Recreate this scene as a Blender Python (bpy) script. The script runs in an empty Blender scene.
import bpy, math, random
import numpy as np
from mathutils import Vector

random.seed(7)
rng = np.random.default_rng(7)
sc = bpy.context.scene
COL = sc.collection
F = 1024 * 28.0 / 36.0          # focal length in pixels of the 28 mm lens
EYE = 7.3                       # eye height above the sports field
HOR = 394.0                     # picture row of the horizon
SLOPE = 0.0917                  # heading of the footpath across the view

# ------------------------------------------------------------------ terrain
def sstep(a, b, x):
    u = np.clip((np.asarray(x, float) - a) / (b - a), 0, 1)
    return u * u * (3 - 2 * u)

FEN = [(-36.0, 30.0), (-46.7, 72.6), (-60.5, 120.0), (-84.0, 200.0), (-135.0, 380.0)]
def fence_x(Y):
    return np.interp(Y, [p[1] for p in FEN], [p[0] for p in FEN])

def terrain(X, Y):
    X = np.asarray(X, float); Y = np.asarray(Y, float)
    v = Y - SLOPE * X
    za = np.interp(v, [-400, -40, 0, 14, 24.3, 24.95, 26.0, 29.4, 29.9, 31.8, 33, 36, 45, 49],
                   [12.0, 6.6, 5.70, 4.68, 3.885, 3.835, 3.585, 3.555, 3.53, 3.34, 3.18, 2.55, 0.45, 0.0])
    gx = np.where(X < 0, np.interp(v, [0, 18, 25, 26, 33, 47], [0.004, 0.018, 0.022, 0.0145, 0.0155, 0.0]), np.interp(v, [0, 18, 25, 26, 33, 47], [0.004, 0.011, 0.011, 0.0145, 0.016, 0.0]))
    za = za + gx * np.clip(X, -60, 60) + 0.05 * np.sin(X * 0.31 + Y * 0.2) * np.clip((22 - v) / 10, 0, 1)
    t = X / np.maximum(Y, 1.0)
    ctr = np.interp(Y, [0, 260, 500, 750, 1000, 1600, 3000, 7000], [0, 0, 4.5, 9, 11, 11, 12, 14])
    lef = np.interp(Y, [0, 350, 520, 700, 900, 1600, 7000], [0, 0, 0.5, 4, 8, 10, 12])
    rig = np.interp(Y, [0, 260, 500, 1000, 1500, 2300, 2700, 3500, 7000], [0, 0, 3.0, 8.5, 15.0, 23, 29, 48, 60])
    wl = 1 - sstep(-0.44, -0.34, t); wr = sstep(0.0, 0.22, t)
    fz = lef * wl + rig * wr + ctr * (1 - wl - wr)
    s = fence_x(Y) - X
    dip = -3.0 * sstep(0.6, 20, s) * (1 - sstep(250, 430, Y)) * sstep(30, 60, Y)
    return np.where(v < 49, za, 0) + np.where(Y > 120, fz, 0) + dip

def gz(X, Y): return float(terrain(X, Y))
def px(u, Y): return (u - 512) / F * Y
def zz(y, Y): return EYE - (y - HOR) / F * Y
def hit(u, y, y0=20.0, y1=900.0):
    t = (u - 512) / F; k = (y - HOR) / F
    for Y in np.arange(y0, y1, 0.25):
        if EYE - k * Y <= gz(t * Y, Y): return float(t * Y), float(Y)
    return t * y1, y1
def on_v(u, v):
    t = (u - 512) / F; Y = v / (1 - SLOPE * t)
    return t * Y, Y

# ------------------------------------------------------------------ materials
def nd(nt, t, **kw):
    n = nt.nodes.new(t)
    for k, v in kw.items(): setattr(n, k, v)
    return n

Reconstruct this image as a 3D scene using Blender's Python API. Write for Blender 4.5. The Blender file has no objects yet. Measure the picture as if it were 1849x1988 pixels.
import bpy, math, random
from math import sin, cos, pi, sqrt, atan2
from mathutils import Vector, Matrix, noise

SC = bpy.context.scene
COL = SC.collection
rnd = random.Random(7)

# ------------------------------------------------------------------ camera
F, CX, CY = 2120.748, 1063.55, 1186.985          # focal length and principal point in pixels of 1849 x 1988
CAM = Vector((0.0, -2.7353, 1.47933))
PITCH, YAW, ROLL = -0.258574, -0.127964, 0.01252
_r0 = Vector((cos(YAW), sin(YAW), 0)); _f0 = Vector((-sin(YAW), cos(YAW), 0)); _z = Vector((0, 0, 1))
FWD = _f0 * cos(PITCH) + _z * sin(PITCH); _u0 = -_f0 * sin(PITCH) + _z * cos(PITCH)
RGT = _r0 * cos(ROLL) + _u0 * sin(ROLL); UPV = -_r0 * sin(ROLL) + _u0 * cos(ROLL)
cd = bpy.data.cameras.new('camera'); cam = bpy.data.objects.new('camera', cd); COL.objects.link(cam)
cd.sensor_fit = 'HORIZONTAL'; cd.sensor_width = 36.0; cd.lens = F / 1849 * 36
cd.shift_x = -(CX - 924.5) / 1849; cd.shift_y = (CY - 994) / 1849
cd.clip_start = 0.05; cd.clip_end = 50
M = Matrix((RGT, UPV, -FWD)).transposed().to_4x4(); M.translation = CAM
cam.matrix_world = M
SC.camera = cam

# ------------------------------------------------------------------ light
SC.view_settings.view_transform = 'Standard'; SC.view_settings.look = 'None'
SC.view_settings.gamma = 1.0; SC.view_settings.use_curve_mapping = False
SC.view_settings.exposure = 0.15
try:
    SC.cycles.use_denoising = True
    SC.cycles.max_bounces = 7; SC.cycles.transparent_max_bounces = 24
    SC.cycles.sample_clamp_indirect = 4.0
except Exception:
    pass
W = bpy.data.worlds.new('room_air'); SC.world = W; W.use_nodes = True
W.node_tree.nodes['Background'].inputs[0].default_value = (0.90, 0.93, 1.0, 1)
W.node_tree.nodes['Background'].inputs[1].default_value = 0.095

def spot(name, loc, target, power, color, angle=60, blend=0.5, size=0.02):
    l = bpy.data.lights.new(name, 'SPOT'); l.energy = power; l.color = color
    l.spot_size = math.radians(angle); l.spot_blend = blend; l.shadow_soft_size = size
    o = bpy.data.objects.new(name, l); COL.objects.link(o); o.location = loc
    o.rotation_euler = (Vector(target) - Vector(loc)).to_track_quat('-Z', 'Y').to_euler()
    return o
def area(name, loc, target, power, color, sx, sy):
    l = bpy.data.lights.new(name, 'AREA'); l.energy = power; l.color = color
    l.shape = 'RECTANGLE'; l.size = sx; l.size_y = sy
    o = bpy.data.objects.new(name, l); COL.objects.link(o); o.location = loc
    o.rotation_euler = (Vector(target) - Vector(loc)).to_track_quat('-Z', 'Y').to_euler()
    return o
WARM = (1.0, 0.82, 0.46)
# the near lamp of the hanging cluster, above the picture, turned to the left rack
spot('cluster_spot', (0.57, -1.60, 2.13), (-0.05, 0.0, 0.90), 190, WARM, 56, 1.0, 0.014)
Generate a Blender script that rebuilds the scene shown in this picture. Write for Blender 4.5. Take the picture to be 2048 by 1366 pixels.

Work instructions
Without leaving anything out, quote all the data.

Written solution
Recreate this scene as a Blender Python (bpy) script. The script runs in an empty Blender scene.
import bpy, math, random
import numpy as np
from mathutils import Vector

random.seed(7)
rng = np.random.default_rng(7)
sc = bpy.context.scene
COL = sc.collection
F = 1024 * 28.0 / 36.0          # focal length in pixels of the 28 mm lens
EYE = 7.3                       # eye height above the sports field
HOR = 394.0                     # picture row of the horizon
SLOPE = 0.0917                  # heading of the footpath across the view

# ------------------------------------------------------------------ terrain
def sstep(a, b, x):
    u = np.clip((np.asarray(x, float) - a) / (b - a), 0, 1)
    return u * u * (3 - 2 * u)

FEN = [(-36.0, 30.0), (-46.7, 72.6), (-60.5, 120.0), (-84.0, 200.0), (-135.0, 380.0)]
def fence_x(Y):
    return np.interp(Y, [p[1] for p in FEN], [p[0] for p in FEN])

def terrain(X, Y):
    X = np.asarray(X, float); Y = np.asarray(Y, float)
    v = Y - SLOPE * X
    za = np.interp(v, [-400, -40, 0, 14, 24.3, 24.95, 26.0, 29.4, 29.9, 31.8, 33, 36, 45, 49],
                   [12.0, 6.6, 5.70, 4.68, 3.885, 3.835, 3.585, 3.555, 3.53, 3.34, 3.18, 2.55, 0.45, 0.0])
    gx = np.where(X < 0, np.interp(v, [0, 18, 25, 26, 33, 47], [0.004, 0.018, 0.022, 0.0145, 0.0155, 0.0]), np.interp(v, [0, 18, 25, 26, 33, 47], [0.004, 0.011, 0.011, 0.0145, 0.016, 0.0]))
    za = za + gx * np.clip(X, -60, 60) + 0.05 * np.sin(X * 0.31 + Y * 0.2) * np.clip((22 - v) / 10, 0, 1)
    t = X / np.maximum(Y, 1.0)
    ctr = np.interp(Y, [0, 260, 500, 750, 1000, 1600, 3000, 7000], [0, 0, 4.5, 9, 11, 11, 12, 14])
    lef = np.interp(Y, [0, 350, 520, 700, 900, 1600, 7000], [0, 0, 0.5, 4, 8, 10, 12])
    rig = np.interp(Y, [0, 260, 500, 1000, 1500, 2300, 2700, 3500, 7000], [0, 0, 3.0, 8.5, 15.0, 23, 29, 48, 60])
    wl = 1 - sstep(-0.44, -0.34, t); wr = sstep(0.0, 0.22, t)
    fz = lef * wl + rig * wr + ctr * (1 - wl - wr)
    s = fence_x(Y) - X
    dip = -3.0 * sstep(0.6, 20, s) * (1 - sstep(250, 430, Y)) * sstep(30, 60, Y)
    return np.where(v < 49, za, 0) + np.where(Y > 120, fz, 0) + dip

def gz(X, Y): return float(terrain(X, Y))
def px(u, Y): return (u - 512) / F * Y
def zz(y, Y): return EYE - (y - HOR) / F * Y
def hit(u, y, y0=20.0, y1=900.0):
    t = (u - 512) / F; k = (y - HOR) / F
    for Y in np.arange(y0, y1, 0.25):
        if EYE - k * Y <= gz(t * Y, Y): return float(t * Y), float(Y)
    return t * y1, y1
def on_v(u, v):
    t = (u - 512) / F; Y = v / (1 - SLOPE * t)
    return t * Y, Y

# ------------------------------------------------------------------ materials
def nd(nt, t, **kw):
    n = nt.nodes.new(t)
    for k, v in kw.items(): setattr(n, k, v)
    return n

Reconstruct this image as a 3D scene using Blender's Python API. Write for Blender 4.5. The Blender file has no objects yet. Measure the picture as if it were 1849x1988 pixels.
import bpy, math, random
from math import sin, cos, pi, sqrt, atan2
from mathutils import Vector, Matrix, noise

SC = bpy.context.scene
COL = SC.collection
rnd = random.Random(7)

# ------------------------------------------------------------------ camera
F, CX, CY = 2120.748, 1063.55, 1186.985          # focal length and principal point in pixels of 1849 x 1988
CAM = Vector((0.0, -2.7353, 1.47933))
PITCH, YAW, ROLL = -0.258574, -0.127964, 0.01252
_r0 = Vector((cos(YAW), sin(YAW), 0)); _f0 = Vector((-sin(YAW), cos(YAW), 0)); _z = Vector((0, 0, 1))
FWD = _f0 * cos(PITCH) + _z * sin(PITCH); _u0 = -_f0 * sin(PITCH) + _z * cos(PITCH)
RGT = _r0 * cos(ROLL) + _u0 * sin(ROLL); UPV = -_r0 * sin(ROLL) + _u0 * cos(ROLL)
cd = bpy.data.cameras.new('camera'); cam = bpy.data.objects.new('camera', cd); COL.objects.link(cam)
cd.sensor_fit = 'HORIZONTAL'; cd.sensor_width = 36.0; cd.lens = F / 1849 * 36
cd.shift_x = -(CX - 924.5) / 1849; cd.shift_y = (CY - 994) / 1849
cd.clip_start = 0.05; cd.clip_end = 50
M = Matrix((RGT, UPV, -FWD)).transposed().to_4x4(); M.translation = CAM
cam.matrix_world = M
SC.camera = cam

# ------------------------------------------------------------------ light
SC.view_settings.view_transform = 'Standard'; SC.view_settings.look = 'None'
SC.view_settings.gamma = 1.0; SC.view_settings.use_curve_mapping = False
SC.view_settings.exposure = 0.15
try:
    SC.cycles.use_denoising = True
    SC.cycles.max_bounces = 7; SC.cycles.transparent_max_bounces = 24
    SC.cycles.sample_clamp_indirect = 4.0
except Exception:
    pass
W = bpy.data.worlds.new('room_air'); SC.world = W; W.use_nodes = True
W.node_tree.nodes['Background'].inputs[0].default_value = (0.90, 0.93, 1.0, 1)
W.node_tree.nodes['Background'].inputs[1].default_value = 0.095

def spot(name, loc, target, power, color, angle=60, blend=0.5, size=0.02):
    l = bpy.data.lights.new(name, 'SPOT'); l.energy = power; l.color = color
    l.spot_size = math.radians(angle); l.spot_blend = blend; l.shadow_soft_size = size
    o = bpy.data.objects.new(name, l); COL.objects.link(o); o.location = loc
    o.rotation_euler = (Vector(target) - Vector(loc)).to_track_quat('-Z', 'Y').to_euler()
    return o
def area(name, loc, target, power, color, sx, sy):
    l = bpy.data.lights.new(name, 'AREA'); l.energy = power; l.color = color
    l.shape = 'RECTANGLE'; l.size = sx; l.size_y = sy
    o = bpy.data.objects.new(name, l); COL.objects.link(o); o.location = loc
    o.rotation_euler = (Vector(target) - Vector(loc)).to_track_quat('-Z', 'Y').to_euler()
    return o
WARM = (1.0, 0.82, 0.46)
# the near lamp of the hanging cluster, above the picture, turned to the left rack
spot('cluster_spot', (0.57, -1.60, 2.13), (-0.05, 0.0, 0.90), 190, WARM, 56, 1.0, 0.014)
Generate a Blender script that rebuilds the scene shown in this picture. Write for Blender 4.5. Take the picture to be 2048 by 1366 pixels.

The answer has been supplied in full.